GENEVA — In a bid to rebalance the international debate that has largely focused on North Korea's nuclear weapons program and security, Navi Pillay, the United Nations human rights chief, called on Monday for an international inquiry into human rights offenses committed by North Korea over many decades.

Ms. Pillay, the Geneva-based high commissioner for human rights, drew attention to North Korea's "elaborate network of political prison camps" believed by human rights organizations to hold 200,000 prisoners. The camps not only punish people for legitimate and peaceful activities but also employ "torture and other forms of cruel and inhumane treatment, summary executions, rape, slave labor, and forms of collective punishment that may amount to crimes against humanity," Ms. Pillay said.

There had been some initial hope that North Korea's change of leadership a little over a year ago might lead to improvement in its human rights practices, Ms. Pillay said, but "we see almost no sign of improvement." Instead, North Korea's self-imposed isolation had "allowed the government to mistreat its citizens to a degree that should be unthinkable in the 21st century," she said.

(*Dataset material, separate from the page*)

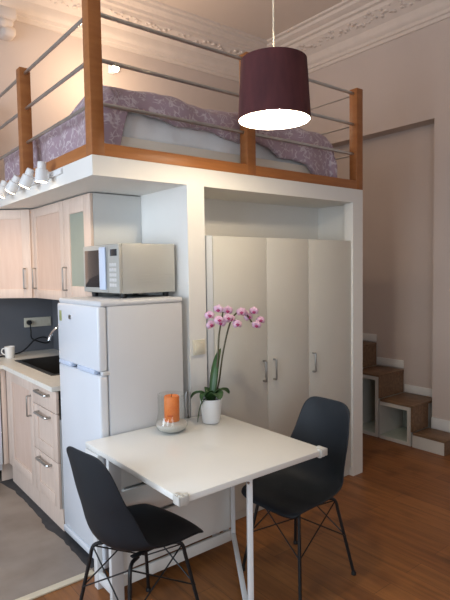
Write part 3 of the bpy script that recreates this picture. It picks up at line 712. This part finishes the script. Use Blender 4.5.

Human rights groups have lobbied hard for an international investigation over the past year and hope that Ms. Pillay's call will help to persuade Japan, with support from the United States and European Union, to sponsor a resolution at the next session of the Human Rights Council in March creating a commission of inquiry to examine conditions for North Korea's 24 million people.

Ms. Pillay and human rights groups hope to build on North Korea's growing isolation in the U.N. General Assembly and at the Human Rights Council, both of which passed resolutions condemning North Korea by consensus for the first time in 2012, unopposed even by China, the North's closest ally.

North Korea's leader, Kim Jong-un, who inherited the position from his father in December 2011, has sought to craft an image as a modernist but stated that his "first, second and third priorities" were to strengthen the military and stirred international alarm with its successful launch of a long-range rocket last month.

Ms. Pillay expressed concern that international preoccupation with North Korea's nuclear program and rocket launches had diverted attention from a human rights situation that has "no parallel anywhere in the world."

"What we are trying to do is put human rights as a priority in the international debate, on North Korea," said Juliette de Rivero, Geneva director of Human Rights Watch, one of more than 40 organizations in the International Coalition to Stop Crimes against Humanity in North Korea backing the inquiry. "Right now it's nearly invisible," she said.

The Human Rights Council has supported an investigator monitoring human rights in North Korea since 2004 but Pyongyang has refused any cooperation and it was "time to take stronger action," Ms. Pillay said.

In an election campaign last month, Japan's ruling Liberal Democratic Party pledged support for a United Nations inquiry into abductions of Japanese by North Korea but the government is still considering whether to sponsor a Security Council resolution calling for an international inquiry. "Japan is the leader on this issue," Ms. de Rivero said. "If they don't want it, it's not going to happen."